13 July 2005

Unconstitutional Vagueness

Here, from more rooting around in my old appeals, is a discussion of vagueness:

A. The Law

"At common law, it was the practice of courts to refuse to enforce legislative acts deemed too uncertain to be applied. A similar approach was taken by the United States Supreme Court in some early cases where the separation of powers doctrine was invoked to support the proposition that Congress, by the enactment of an ambiguous statute, could not pass the law-making job on to the judiciary. The Court has also reversed convictions under uncertain criminal laws on the basis that the accused was denied his right to be informed 'of the nature and cause of the accusation’ as guaranteed by the Sixth Amendment. However, today it is the void-for-vagueness doctrine which prevails: the due process clause[] of . . . the Fourteenth Amendment (when a state statute is involved) require[s] that a criminal statute be declared void when it is so vague that ‘men of common intelligence must necessarily guess at its meaning and differ as to its application.'" LaFave-Scott, Substantive Criminal Law § 2.3, 126 (1986)(multiple citations omitted).

The constitutional application of the vagueness doctrine to statutes which do not trigger First Amendment concerns considers two factors: (1) fair warning and (2) arbitrary and discriminatory enforcement. "[A] statute which either forbids or requires the doing of an act in terms so vague that men of common intelligence must necessarily guess at its meaning and differ as to its application violates the first essential of due process of law." Lanzetta v. New Jersey, 306 U.S. 451, 453, 59 S.Ct. 618, 619, 83 L.Ed. 888 (1939).

1. Fair Warning

The Federal Supreme Court has stated that "[t]he constitutional requirement of definiteness is violated by a criminal statute that fails to give a person of ordinary intelligence fair notice that his contemplated conduct is forbidden by the statute. The underlying principle is that no man shall be held criminally responsible for conduct which he could not reasonably understand to be proscribed." Bouie v. City of Columbia, 378 U.S. 347, 351, 84 S.Ct. 1697, 1701, 12 L.Ed.2d 894 (1964). However, the Court has treated this mainly as an aspirational statement allowing interpretations and limitations imposed by State appellate courts to bring unacceptably vague penal statutes back within constitutional limitations. Id. As well, "[w]ords of a statute . . . may [also] be considered sufficiently definite because they have a well-settled meaning in the common law, or because of their usage in other legislation." Lafave at 128 (citations omitted). It has been suggested that fair warning actually means fair warning that one needs an attorney to interpret the statute. Id. at 129.

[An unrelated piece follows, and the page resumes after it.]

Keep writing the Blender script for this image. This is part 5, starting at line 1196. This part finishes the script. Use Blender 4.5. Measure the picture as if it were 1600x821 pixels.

2. Arbitrary and Discriminatory Enforcement

The Federal Supreme Court has stated "that the more important aspect of vagueness doctrine is not actual notice, but the other principal element of the doctrine--the requirement that a legislature establish minimal guidelines to govern law enforcement. Where the legislature fails to provide such minimal guidelines, a criminal statute may permit a standardless sweep that allows policemen, prosecutors, and juries to pursue their personal predilections." Kolender v. Lawson, 461 U.S. 352, 358, 103 S.Ct. 1855, 1858, 75 L.Ed.2d 903 (1983)(internal citations omitted). A statute is "unconstitutionally vague on its face [if] it encourages arbitrary enforcement by failing to describe with sufficient particularity what a suspect must do in order to satisfy the statute." Id. at 361.